私は昭和二十四年に、二十一歳で結婚しました。夫はシベリアに抑留されていましたが、つらい体験だったのでしょう、当時のことはあまり話しませんでした。向こうにいるとき、木を伐採していてけがをし、足首が腫れていました。夫は国鉄に勤めながら夜は楽団で臨時のバイオリニストもしており、見合いのとき、バイオリンを持っていたのが印象的でした。

私が三十三歳のとき、夫が亡くなりました。それからは大変でした。私は一人で、三人の子どもを育てなければなりません。私は現在の西区観音町で喫茶店を開き、懸命に働いて、子どもたちを育てました。

●平和への思い
原爆については、思い出したくありません。人に話すことも嫌で、これまで原爆について家族で話題にすることは、ほとんどありませんでした。私が連れて逃げた姪と甥は、幼かったので当時のことは覚えていないようです。当時のことを、私に聞いてくることもありません。
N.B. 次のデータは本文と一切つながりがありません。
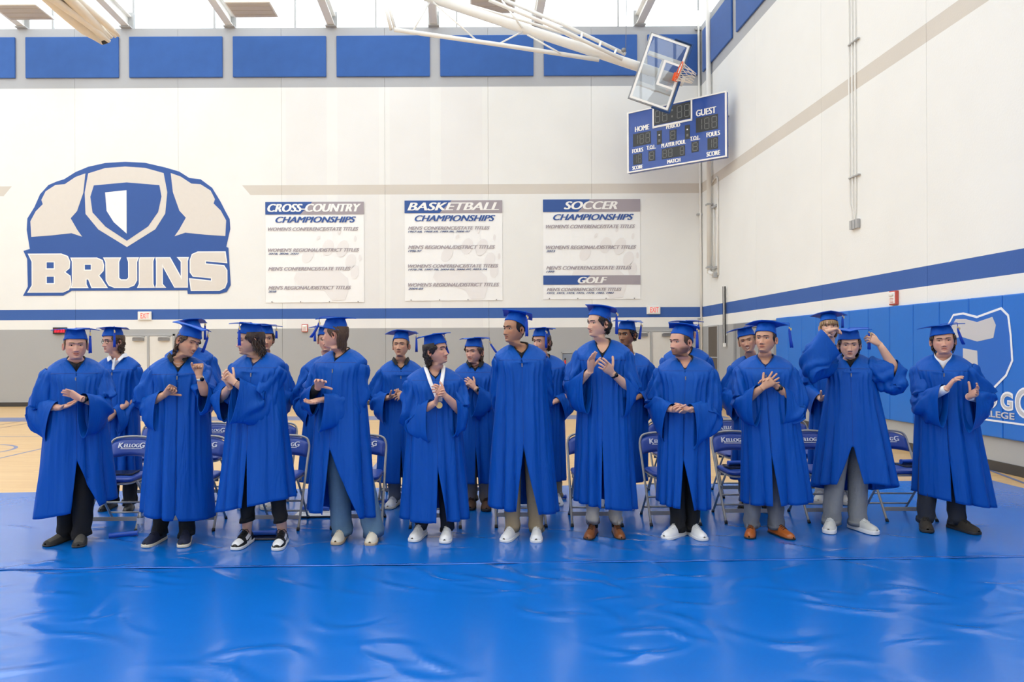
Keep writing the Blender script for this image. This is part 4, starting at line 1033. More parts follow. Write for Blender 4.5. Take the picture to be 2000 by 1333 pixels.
def hair_mat(k): return mat('hair_' + {'dk': 'dark_brown', 'br': 'brown', 'lb': 'light_brown', 'bl': 'dark_blond', 'bk': 'black', 'md': 'chestnut'}[k], HAIRC[k], 0.5, noise=0.25, nscale=60, stretch=(1, 1, 0.2), bump=0.3, bscale=120)

def cub(tab, n, dens=None):
    """Smooth (Catmull-Rom) resampling of table rows."""
    tab = np.array(tab, float); k = len(tab); t = np.linspace(0, k - 1, n) if dens is None else dens
    i = np.clip(t.astype(int), 0, k - 2); f = (t - i)[:, None]
    g = lambda j: tab[np.clip(j, 0, k - 1)]
    p0, p1, p2, p3 = g(i - 1), g(i), g(i + 1), g(i + 2)
    return 0.5 * (2 * p1 + (p2 - p0) * f + (2 * p0 - 5 * p1 + 4 * p2 - p3) * f ** 2 + (3 * p1 - p0 - 3 * p2 + p3) * f ** 3)
ANG = np.radians(np.concatenate([np.arange(0, 70, 3.3), np.arange(70, 180, 10.0)]))
ANG = np.concatenate([-ANG[::-1][:-1], ANG]); ANG = np.concatenate([ANG, [math.pi]])
NC = len(ANG)
#        zf     yf     zb     yb    w      p
HT = [(.118, -.002, .118, .004, .002, 1), (.1145, -.038, .114, .042, .036, 1), (.101, -.066, .103, .077, .057, 1), (.081, -.0835, .086, .095, .069, 1), (.056, -.0925, .062, .103, .0755, .98),
      (.031, -.0950, .037, .105, .0775, .95), (.011, -.0905, .014, .102, .0765, .94), (-.012, -.0900, -.010, .096, .0740, .95), (-.035, -.0910, -.033, .086, .0695, .96), (-.053, -.0915, -.052, .075, .0645, .97),
      (-.071, -.0905, -.070, .066, .0590, .98), (-.090, -.0885, -.073, .062, .0535, 1), (-.107, -.0835, -.078, .059, .0475, 1), (-.117, -.068, -.084, .058, .0440, 1), (-.119, -.046, -.096, .059, .0470, 1), (-.128, -.030, -.122, .063, .0530, 1)]
dens = np.concatenate([np.linspace(0, 4, 9)[:-1], np.linspace(4, 12.5, 56), np.linspace(12.5, 15, 8)[1:]])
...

今回、体験を話そうと思ったのは、娘に勧められたからです。私の体験したことを未来の世代に伝え、二度と同じ過ちが繰り返されないために、記憶にある限りは、話をしようと思いました。

私が見た被爆後の光景は、あまりにも悲惨でした。核兵器は、なくさなければなりません。そして、戦争は絶対にしてはいけません。平和であれば、もう死体を踏んで歩くようなことはありません。私が伝えたいことは、平和が一番大事だということです。